Task to complete
Retype exactly what runs from the first line of the data to the line with "COL=scene.collection", keeping both of those lines and skipping pictures.

Provided material

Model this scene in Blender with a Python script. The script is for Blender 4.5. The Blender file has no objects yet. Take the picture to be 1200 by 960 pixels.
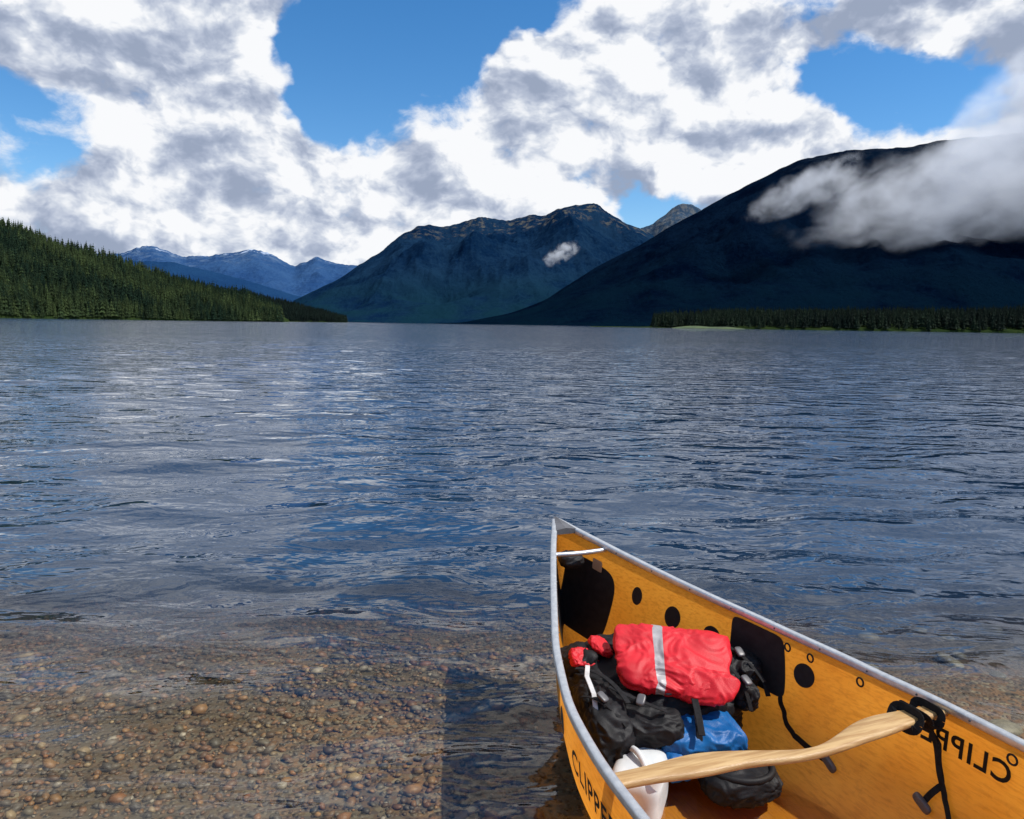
import bpy, math, numpy as np, random
from mathutils import Vector, Matrix, noise as mnoise
rng=np.random.default_rng(7); random.seed(7)
scene=bpy.context.scene
COL=scene.collection

# ------------------------------------------------------------------ helpers
def link(o,parent=None):
    COL.objects.link(o)
    if parent: o.parent=parent
    return o
def mk(name,v,f,mats=None,smooth=True,parent=None,col=None,midx=None):
    me=bpy.data.meshes.new(name)
    v=np.asarray(v,dtype=np.float32)
    if isinstance(f,np.ndarray):
        n,k=f.shape
        me.vertices.add(len(v)); me.vertices.foreach_set('co',v.ravel())
        me.loops.add(n*k); me.loops.foreach_set('vertex_index',f.ravel().astype(np.int32))
        me.polygons.add(n); me.polygons.foreach_set('loop_start',np.arange(0,n*k,k,dtype=np.int32))
        me.polygons.foreach_set('loop_total',np.full(n,k,dtype=np.int32))
        me.update(calc_edges=True)
    else:
        me.from_pydata([tuple(map(float,p)) for p in v],[],[tuple(int(i) for i in q) for q in f]); me.update()
    if mats is not None:
        for m in (mats if isinstance(mats,(list,tuple)) else [mats]): me.materials.append(m)
    if midx is not None: me.polygons.foreach_set('material_index',np.asarray(midx,dtype=np.int32))
    me.polygons.foreach_set('use_smooth',np.full(len(me.polygons),smooth))
    if col is not None:
        a=me.color_attributes.new('Col','FLOAT_COLOR','POINT')
        c=np.ones((len(v),4),dtype=np.float32); c[:,:3]=col; a.data.foreach_set('color',c.ravel())
    me.update()
    return link(bpy.data.objects.new(name,me),parent)
def gridf(nr,nc):
    i=np.arange(nr-1)[:,None]*nc+np.arange(nc-1)[None,:]
    return np.stack([i,i+1,i+nc+1,i+nc],-1).reshape(-1,4)
def empty(name,loc=(0,0,0),rz=0):
    o=bpy.data.objects.new(name,None); o.location=loc; o.rotation_euler=(0,0,rz); COL.objects.link(o); return o
_h=rng.random((257,257))
def vnoise(x,y):
    xi=np.floor(x).astype(int);yi=np.floor(y).astype(int);fx=x-xi;fy=y-yi
    fx=fx*fx*(3-2*fx);fy=fy*fy*(3-2*fy)
    a=_h[xi%256,yi%256];b=_h[(xi+1)%256,yi%256];c=_h[xi%256,(yi+1)%256];d=_h[(xi+1)%256,(yi+1)%256]
    return (a*(1-fx)+b*fx)*(1-fy)+(c*(1-fx)+d*fx)*fy
def fbm(x,y,o=5,r=.5):
    s=0;a=1;t=0
    for i in range(o):
        s=s+a*vnoise(x*2**i+17*i,y*2**i+31*i);t+=a;a*=r
    return s/t
def ridged(x,y,o=5,r=.5):
    s=0;a=1;t=0
    for i in range(o):
        s=s+a*(1-np.abs(2*vnoise(x*2**i+13*i,y*2**i+7*i)-1));t+=a;a*=r
    return s/t
def sst(a,b,x):
    t=np.clip((x-a)/(b-a),0,1);return t*t*(3-2*t)

class NT:
    def __init__(s,tree): s.t=tree; tree.nodes.clear()
    def n(s,typ,**kw):
        x=s.t.nodes.new(typ)
        ins=kw.pop('ins',{})
        for k,v in kw.items(): setattr(x,k,v)
        for k,v in ins.items(): s.set(x.inputs[k],v)
        return x
    def set(s,inp,v):
        if isinstance(v,bpy.types.NodeSocket): s.t.links.new(v,inp)
        elif isinstance(v,bpy.types.Node): s.t.links.new(v.outputs[0],inp)
        else: inp.default_value=v
    def m(s,op,a,b=None,c=None,clamp=False):
        x=s.t.nodes.new('ShaderNodeMath');x.operation=op;x.use_clamp=clamp
        s.set(x.inputs[0],a)
        if b is not None:s.set(x.inputs[1],b)
        if c is not None:s.set(x.inputs[2],c)
        return x.outputs[0]
    def vm(s,op,a,b=None):
        x=s.t.nodes.new('ShaderNodeVectorMath');x.operation=op
        s.set(x.inputs[0],a)
        if b is not None:s.set(x.inputs[1],b)
        return x.outputs['Value'] if op in('DOT_PRODUCT','LENGTH') else x.outputs[0]
    def ss(s,v,a,b,o0=0,o1=1):
        x=s.t.nodes.new('ShaderNodeMapRange');x.interpolation_type='SMOOTHSTEP'
        s.set(x.inputs['Value'],v);x.inputs['From Min'].default_value=a;x.inputs['From Max'].default_value=b
        x.inputs['To Min'].default_value=o0;x.inputs['To Max'].default_value=o1
        return x.outputs['Result']
    def noise(s,vec,scale,detail=4,rough=.5,dist=0):
        x=s.n('ShaderNodeTexNoise',ins={'Scale':scale,'Detail':detail,'Roughness':rough,'Distortion':dist})
        if vec is not None:s.set(x.inputs['Vector'],vec)
        return x.outputs['Fac']
    def mix(s,f,a,b):
        x=s.t.nodes.new('ShaderNodeMix');x.data_type='RGBA'
        s.set(x.inputs[0],f);s.set(x.inputs[6],a);s.set(x.inputs[7],b);return x.outputs[2]
    def mul(s,v,xyz):
        return s.vm('MULTIPLY',v,xyz)
def c4(c): return (c[0],c[1],c[2],1)
def mat(name):
    m=bpy.data.materials.new(name);m.use_nodes=True;return m,NT(m.node_tree)
def out(t,sh,vol=None):
    o=t.n('ShaderNodeOutputMaterial')
    if sh is not None:t.set(o.inputs['Surface'],sh)
    if vol is not None:t.set(o.inputs['Volume'],vol)
def simple(name,c1,c2=None,rough=.5,scale=20,bump=.0,bscale=100,metal=0,spec=.5,mapping=None):
    m,t=mat(name);tc=t.n('ShaderNodeTexCoord').outputs['Object']
    if mapping: tc=t.mul(tc,mapping)
    c2=c2 or tuple(x*.75 for x in c1)
    colr=t.mix(t.ss(t.noise(tc,scale,5,.6),.35,.65),c4(c1),c4(c2))
    b=t.n('ShaderNodeBsdfPrincipled',ins={'Base Color':colr,'Roughness':rough,'Metallic':metal,'Specular IOR Level':spec})
    if bump:
        bp=t.n('ShaderNodeBump',ins={'Height':t.noise(tc,bscale,4,.6),'Strength':1.0,'Distance':bump});t.set(b.inputs['Normal'],bp)
    out(t,b);return m

# ------------------------------------------------------------------ camera
CAMH=1.45
pitch=math.atan(100/900); roll=0.0150
cam=bpy.data.cameras.new('camera');cam.sensor_width=36;cam.lens=27.0;cam.clip_start=.05;cam.clip_end=60000
co=link(bpy.data.objects.new('camera',cam))
co.matrix_world=Matrix.Translation((0,0,CAMH))@Matrix.Rotation(math.pi/2-pitch,4,'X')@Matrix.Rotation(roll,4,'Z')
scene.camera=co
scene.view_settings.view_transform='Standard';scene.view_settings.look='None';scene.view_settings.exposure=0

# ------------------------------------------------------------------ sun + sky
SUN_EL=math.radians(57);SUN_AZ=math.radians(99)   # azimuth clockwise from +Y
sd=Vector((math.cos(SUN_EL)*math.sin(SUN_AZ),math.cos(SUN_EL)*math.cos(SUN_AZ),math.sin(SUN_EL)))
sl=bpy.data.lights.new('sun','SUN');sl.energy=5.0;sl.angle=math.radians(.53);sl.color=(1,.95,.88)
so=link(bpy.data.objects.new('sun',sl));so.rotation_euler=sd.to_track_quat('Z','Y').to_euler();so.location=(0,0,50)
w=bpy.data.worlds.new('World');scene.world=w;w.use_nodes=True
t=NT(w.node_tree)
sky=t.n('ShaderNodeTexSky',sky_type='NISHITA',sun_disc=False,sun_elevation=SUN_EL,sun_rotation=SUN_AZ)
sky.altitude=900;sky.air_density=1.0;sky.dust_density=.1;sky.ozone_density=2.5
d=t.n('ShaderNodeTexCoord').outputs['Generated']
gaps=[(-.135,.36,.10,.9),(-.23,.33,.05,.6),(-.04,.40,.07,.9),(.05,.42,.045,.7),(-.21,.285,.035,.5),(-.63,.215,.055,.75),
 (.507,.285,.05,.9),(.43,.31,.04,.8),(.33,.44,.05,.7),(.148,.145,.035,.7),(.20,.155,.03,.6),(-.30,.165,.03,.25),(-.21,.18,.035,.25)]
warp=t.n('ShaderNodeTexNoise',ins={'Scale':4.0,'Detail':5,'Roughness':.62});t.set(warp.inputs['Vector'],d)
wv=t.vm('SUBTRACT',warp.outputs['Color'],(.5,.5,.5))
dg=t.vm('NORMALIZE',t.vm('ADD',d,t.mul(wv,(.20,.20,.16))))
g=None
for a,e,r,wt in gaps:
    v=Vector((a,1,e)).normalized()
    x=t.ss(t.vm('DOT_PRODUCT',dg,tuple(v)),math.cos(r*1.6),1.0,0,wt)
    g=x if g is None else t.m('ADD',g,x)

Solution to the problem
Model this scene in Blender with a Python script. The script is for Blender 4.5. The Blender file has no objects yet. Take the picture to be 1200 by 960 pixels.
import bpy, math, numpy as np, random
from mathutils import Vector, Matrix, noise as mnoise
rng=np.random.default_rng(7); random.seed(7)
scene=bpy.context.scene
COL=scene.collection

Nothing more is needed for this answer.